Plural proper name used as a unit Add ’ after final s The United States’ policy shifted again.
Word that stays same in plural Add ’ after final s Scissors’ blades should be sharp.

Picking The Right Rule For Class And Publications

Different classes use different style guides. Matching the expected style keeps your punctuation from becoming a grading distraction.

MLA In Many Literature Courses

MLA commonly uses apostrophe plus s for singular words that end in s. You’ll see forms like Athens’s and Dumas’s in MLA materials. The MLA Style Center’s short guide shows the standard patterns and notes that other styles may choose differently. MLA Style Center guidance on apostrophes is a handy reference when you need a quick check.

Chicago In History And Book Publishing

Chicago is common in history and book publishing. It often favors apostrophe plus s for singular names ending in s, even when the final sound is already s.

If Nobody Names A Style

If you’re not given a style system, pick one and stay steady. Apostrophe plus s is a strong all-purpose choice for essays, research writing, and professional documents.

Possessives In Titles, Captions, And Form Fields

Short text can make apostrophes feel louder than they are in body paragraphs. You still want the form to be correct, but you also want it to read smoothly.

Headlines And Slide Titles

If a headline looks cluttered with apostrophes, rephrase it. You can often swap in a modifier: James notes becomes Notes from James. For family references, you can use a noun phrase: Holiday card from the Joneses.

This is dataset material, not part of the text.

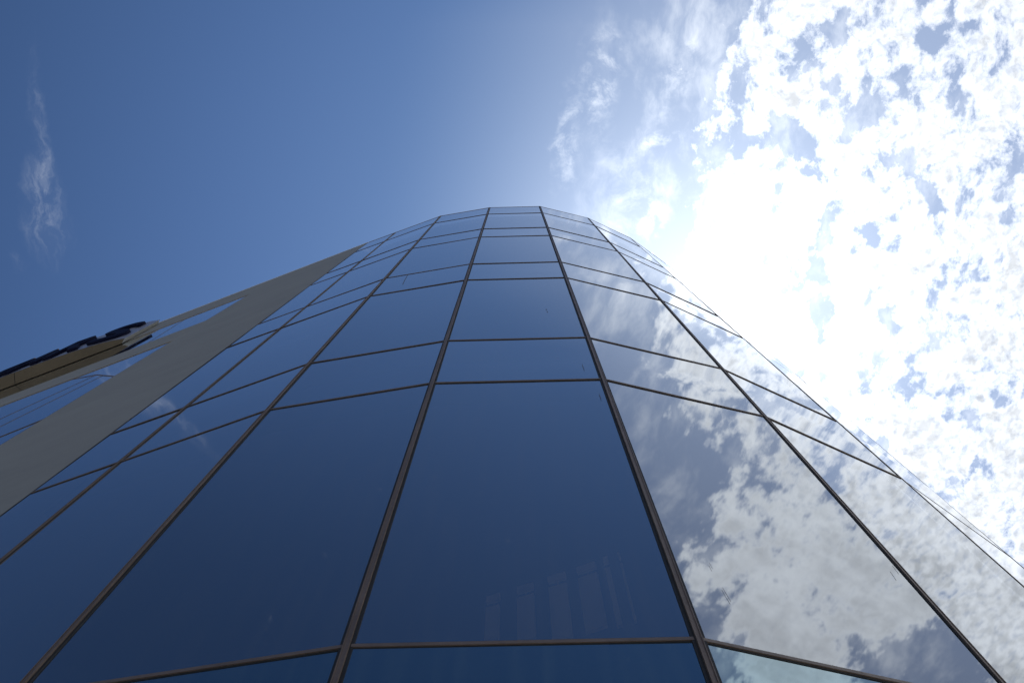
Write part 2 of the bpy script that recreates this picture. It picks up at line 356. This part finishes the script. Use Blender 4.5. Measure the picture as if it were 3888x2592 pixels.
sw = TB(); sw.box((3.9, 4.35, 0), (.12, 0, 0), (0, 7.64, 0), (0, 0, LV[0])); sw.build('side_wall', M_con)

# ------------------------------------------------------------------ concrete wing, coplanar with the first bay
W0 = Vector((-3.021, 2.207, 0)); WD = Vector((-.9333, .3592, 0)).normalized(); WN = Vector((-WD.y, WD.x, 0))
if WN.y > 0: WN = -WN
UZ = Vector((0, 0, 1))
def wp(s_, z, o=0.0): return W0 + WD*s_ + UZ*(z+CZ) + WN*o       # z measured from eye height
LEN = 11.6; TH = .24
def wbox(mb, s0, s1, z0, z1, o0=-TH, o1=0.0):
    return mb.box(wp(s0, z0, o0), WD*(s1-s0), UZ*(z1-z0), WN*(o1-o0))
cw = TB()
wbox(cw, .012, 2.06, -CZ, 17.30)                  # tall pier beside the glass
wbox(cw, 2.06, LEN, 15.40, 17.30)                 # parapet
wbox(cw, 2.06, LEN, 11.80, 13.10)                 # spandrel between the two window bands
wbox(cw, 2.06, LEN, -CZ, 3.6)
wbox(cw, LEN-.6, LEN, 13.10, 15.40); wbox(cw, LEN-.6, LEN, 3.6, 11.80)
wall = cw.build('concrete_wall', M_con)
cc = TB(); wbox(cc, -.002, LEN, 17.302, 17.335, -.28, .004)
cc.build('wall_coping', M_signw)
# window bands: glass nearly flush, bronze frame round them
def band(z0, z1, name='ribbon_window'):
    vs = [wp(2.06, z0, -.008), wp(LEN-.6, z0, -.008), wp(LEN-.6, z1, -.008), wp(2.06, z1, -.008)]
    o = mesh(name, T(vs), [(0, 1, 2, 3)], MW, tower)
    if o.data.polygons[0].normal.dot(WN) < 0: o.data.flip_normals()
    f = TB()
    wbox(f, 2.061, 2.092, z0, z1, -.05, -.003)
    wbox(f, 2.080, LEN-.6, z0, z0+.010, -.05, -.005)
    wbox(f, 2.080, LEN-.6, z1-.006, z1, -.05, -.006)
    f.build('window_frame', M_cap, o)
    return o
w1 = band(13.10, 15.40); w2 = band(3.6, 11.80)
def gbar(win, pts, wd=.007, dp=.003):
    f = TB()
    for p, q_ in zip(pts, pts[1:]): f.bar(wp(*p, -.0075), wp(*q_, -.0075), WN, wd, dp)
    f.build('glazing_bar', M_cap, win)
gbar(w1, [(3.42, 15.39), (3.15, 13.12)])
gbar(w2, [(2.09, 9.955), (2.936, 11.046), (3.70, 11.74)], .016, .005)
gbar(w2, [(2.936, 11.046), (3.768, 10.048), (4.45, 9.3)], .005)
gbar(w2, [(2.60, 10.60), (3.19, 9.197), (3.6, 8.3)], .005)
gbar(w2, [(2.09, 8.34), (2.54, 8.243), (3.6, 8.0)], .020, .005)
rp = TB(); rp.box(wp(.3, 16.4, -4.2), WD*(LEN-.5), UZ*.2, WN*3.9); rp.build('wing_roof', M_roof)

# ------------------------------------------------------------------ store sign hung on the wing's parapet
SZ0, SZ1 = 15.23, 16.86
plan = [(4.68, 0), (4.585, .070), (4.78, .108), (5.0, .137), (5.25, .160), (5.5, .177), (5.9, .195), (6.3, .207), (6.8, .214), (7.4, .214), (8.0, .205), (8.6, .186), (9.1, .155), (9.45, .115), (9.6, .07), (9.5, 0)]
sbase = wp(7.1, SZ0, 0)
sign = empty('store_sign', sbase)
tag(sign, 'bowed box sign with navy raised letters and tan underside high on the grey wing', 'sign')
def SP(s_, z, o): return wp(s_, z, o+.004)-sbase
k = len(plan)
vs = [SP(a, SZ0, o) for a, o in plan] + [SP(a, SZ1, o) for a, o in plan]
face = mesh('sign_face', [SP(a, z, o) for z in (SZ0+.002, SZ1) for a, o in plan[1:-1]], [(i, i+1, k-2+i+1, k-2+i) for i in range(k-3)], M_face, sign)
mesh('end_panel', [SP(a, z, o) for z in (SZ0, SZ1) for a, o in plan[:2]], [(0, 1, 3, 2)], M_signw, sign)
mesh('end_panel', [SP(a, z, o) for z in (SZ0, SZ1) for a, o in plan[-2:]], [(0, 1, 3, 2)], M_signw, sign)
mesh('top_panel', [SP(a, SZ1, o) for a, o in plan], [tuple(range(k))], M_signw, sign)
# soffit in three sheets with narrow dark joints
def at_plan(x):
    for (a, o), (b, p) in zip(plan[1:-1], plan[2:]):
        if a <= x <= b: return o+(p-o)*(x-a)/(b-a)
    return 0
sp = [(a, max(o-.002, 0)) for a, o in plan]
mesh('soffit', [SP(a, SZ0, o) for a, o in sp], [tuple(range(k))], M_tan, sign)
sj = MB()
for a in (6.86, 8.25):                       # joints between the soffit sheets, skewed like the end
    p0 = SP(a, SZ0-.001, at_plan(a)-.004); p1 = SP(a+.10, SZ0-.001, .002)
    sj.box(p0, p1-p0, WD*.012, -UZ*.003)
sj.build('soffit_joint', M_gas, sign)

# raised letters, rightmost first; the face turns its back on us so s grows leftwards
def letter(ch, s_right, width, z0, z1, depth=.055):
    cu = bpy.data.curves.new('letter', 'FONT'); cu.body = ch; cu.size = 1; cu.extrude = .5; cu.offset = .022; cu.resolution_u = 8
    tmp = bpy.data.objects.new('tmp', cu); col.objects.link(tmp)
    bpy.context.view_layer.update()
    me = bpy.data.meshes.new_from_object(tmp.evaluated_get(bpy.context.evaluated_depsgraph_get()))
    bpy.data.objects.remove(tmp); bpy.data.curves.remove(cu)
    x0 = min(v.co.x for v in me.vertices); x1 = max(v.co.x for v in me.vertices)
    y0 = min(v.co.y for v in me.vertices); y1 = max(v.co.y for v in me.vertices)
    for v in me.vertices:
        fx = (v.co.x-x0)/(x1-x0); fy = (v.co.y-y0)/(y1-y0)
        ss = s_right + width*(1-fx); o = at_plan(ss) + .004 + (v.co.z+.5)*depth
        v.co = SP(ss, z0+(z1-z0)*fy, o)
    me.name = 'letter'
    return link('letter', me, M_navy, sign)
word = 'SEARS'; sr = 4.72; wl = .60
for i, ch in enumerate(reversed(word)):
    letter(ch, sr+i*.86, .74, SZ0+.10, SZ1-.14)

# ------------------------------------------------------------------ pale fins hanging in the room behind the middle bay
FINS = [((-.1485, 2.787), (-.0677, 2.760), 4.140), ((.039, 2.7196), (.138, 2.6845), 4.045), ((.2275, 2.647), (.3355, 2.612), 3.955),
        ((.4032, 2.583), (.5173, 2.540), 3.944), ((.5635, 2.514), (.594, 2.506), 3.898), ((.654, 2.482), (.668, 2.4795), 3.896)]
ordn = ['leftmost', 'second from left', 'third from left', 'fourth from left', 'second from right', 'rightmost']
for i, (a, b, zb) in enumerate(FINS):
    a = Vector(a); b = Vector(b); n = outn(a, b); d = P3(b, 0)-P3(a, 0)
    root = empty('hanging_fin', P3((a+b)/2, zb+CZ))
    base = root.location.copy()
    m_ = MB(); m_.box(P3(a, zb+CZ)-base, d, -n*.02, UZ*(4.5-zb)); m_.build('fin_panel', M_pale, root)
    m_ = MB(); m_.box(P3(a, 4.56+CZ)-base, d, -n*.02, UZ*.07); m_.box(P3((a+b)/2, 4.49+CZ)-base-n*.012, d*.06, -n*.004, UZ*.07); m_.build('header', M_pale, root)
    tag(root, 'faint pale upright strip behind the big middle pane, %s of the six' % ordn[i], 'interior panel', 'pale strips seen through the middle pane')

scn.render.resolution_x = 1024; scn.render.resolution_y = 682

Labels On Invitations And Signs

Invitations often point to a house or event hosted by a family. If the hosts are the family, make the surname plural first: The Joneses’ Barbecue. If the hosts are a couple with different surnames, keep it plain: Chris Ross and Alexis Morales as a host line, then avoid the possessive entirely.

Plural Family Names Ending In S: Two Steps That Never Change

For families, the rule is steady. You don’t guess between ’s and . You pluralize first, then add the apostrophe after the plural s.

Step 1: Make The Surname Plural

Most surnames ending in s take -es in plural form:

  • Jones → the Joneses
  • Harris → the Harrises
  • Gonzalez → the Gonzalezes

Step 2: Add The Apostrophe After The Plural S

  • the Joneses’ backyard
  • the Harrises’ holiday card
  • the Gonzalezes’ new place

If you write the Jones’ house while talking about a family, your sentence reads like one person named Jones. The -es is doing real work here.

Special Names And Set Phrases

Some older publishing lanes use apostrophe-only for certain names and phrases. You may see Jesus’ in religious writing, or fixed expressions like for goodness’ sake. If you’re writing for a class or a publication, match the rule they use. If you’re writing on your own, pick a form and keep it steady in that piece.

Table For A Fast Proofread Before You Submit

This quick list catches almost every surname-apostrophe mistake.

Check What To Look For Fix
Owner named clearly Can you point to the person or family that owns the thing? Rewrite the phrase so the owner is obvious.
Family names pluralized Do you mean the family, not one person? Jones → Joneses, then add an apostrophe: Joneses’.
Apostrophe placement Is the apostrophe after the owner, not the object? the Joneses’ car, not the Jones’s car for a family.
One style choice Do you mix James’s and James’? Pick one pattern and edit the whole page to match.
Shared vs separate ownership One shared item or two different items? Shared: Alex and Chris’s. Separate: Alex’s and Chris’s.
Plural mistaken as possessive Did you write “three Harris’s” when you meant three people? Use the plural without an apostrophe: three Harrises.
Pronoun mix-up Did you type it’s when you meant its? Use it’s only for “it is.”

One Clean System You Can Keep In Your Notes

If you want a short rule set you can rely on, use this:

  1. Family owners: pluralize the surname (often with -es), then add an apostrophe after the plural s.
  2. One owner with a surname ending in s: add ’s unless your class, editor, or house style wants apostrophe only.
  3. Shared ownership: add the possessive to the last name only.

That’s it. With those three steps, you can write possessive surnames cleanly and move on with the sentence.